Inscription since 15th of june till the 30th of september 2008 at www.toshare.it

The main requisite for participating in the competition is to create a work in which digital technology is applied as a language of creative expression. There is no limitation to shape and format, combinations with analogical technologies and/or any other material (eg computer animation / visual effects, digital music, interactive art, net art, software art, live cinema, audiovisual performance, etc.).

A short list of no more than six finalists will be announced within November 2008.
The award candidates are invited to participate in the 5th edition of Share Festival in Torino that will be from 24th till 29th march 2009.
The six competitors, chosen from all the participants, will exhibit the work they have entered in the competition, during the Festival.

A Jury will award a prize of Euro 2,500 to the work (published or not) that best represents experimentation of arts and new technologies.

The jury is:
Andy Cameron (creative director department Interactive Design Fabrica) – president of the jury
Bruce Sterling (writer and journalist, Austin)
Emma Quinn (curator at Institute of Contemporary Arts, London)
Giovanni Ferrrero (president Accademia delle Belle Arti, Torino)
Rosina Gomez-Baez (director Laboral Centro de Arte y Creación Industrial, Gijon)

Share at Torino Geodesign

A project and competition, Torino Geodesign is first and foremost an idea which defines an extraordinarily large and productive field of action: self-determined design, produced in limited series by communities inside huge globalised metropolises.

Share Festival and Bruce Sterling collaborated with Radio Flash, Odaoardo Fioravanti Sutudio and M.I.AFRICA to realize a african radio show, Radio Africa, and a gateway for the all the Torino’s africans, www.africancenter.it.

Design arising from a community of users organising restricted mass production to rapidly meet specific sorts of limited demand destined for instantaneous diffusion.
Vital, energetic and deeply experimental design, produced using poor materials and technology deriving from informal economies, and often full of symbolic content.
Highly creative design, which moves beyond the restrictive boundaries of international luxury production and meets precise needs linked to immediate survival or to lifestyles under constant change.

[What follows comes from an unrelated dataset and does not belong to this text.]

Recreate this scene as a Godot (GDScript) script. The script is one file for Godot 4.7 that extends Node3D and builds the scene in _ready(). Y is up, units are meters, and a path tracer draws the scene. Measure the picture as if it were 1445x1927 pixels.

The project Torino Geodesign revolves around the collaboration between 40 communities in the area and a similar number of international designers and Italian companies.
Focusing attention on people instead of objects, Torino Geodesign aims to trigger off new forms of business enterprise in various local communities by setting up an intricate network of relations in which there is a blurring of the distinctions between customers and users, manufacturers and beneficiaries of design. In a dynamic system, a far cry from the idea of free aid or support, the designer becomes the catalyst of all kinds of experiments and reactions deriving from new forms of interaction.
The challenge behind this complex mechanism, where the traditional division of roles between the commissioning client, the designer and the consumer are tested, subverted and recomposed, is of an obviously political and social nature. The project aims in fact to seek out new energy for the world of design and new models for the relationship between city dwellers and city administration based on activating collective energy.
The designers, artists and architects, chosen through an international idea-seeking competition, work together with the communities in a series of design workshops on varying themes identified through a flexible, experimental process (magazines, packaging, brand images, objects for large-scale production such as clothes horses for council housing, the reorganisation of public areas).
The prototypes – together with sketches, designs, film and photos of the entire process – flow into a major show, the evidence of a new systematic way of organising design.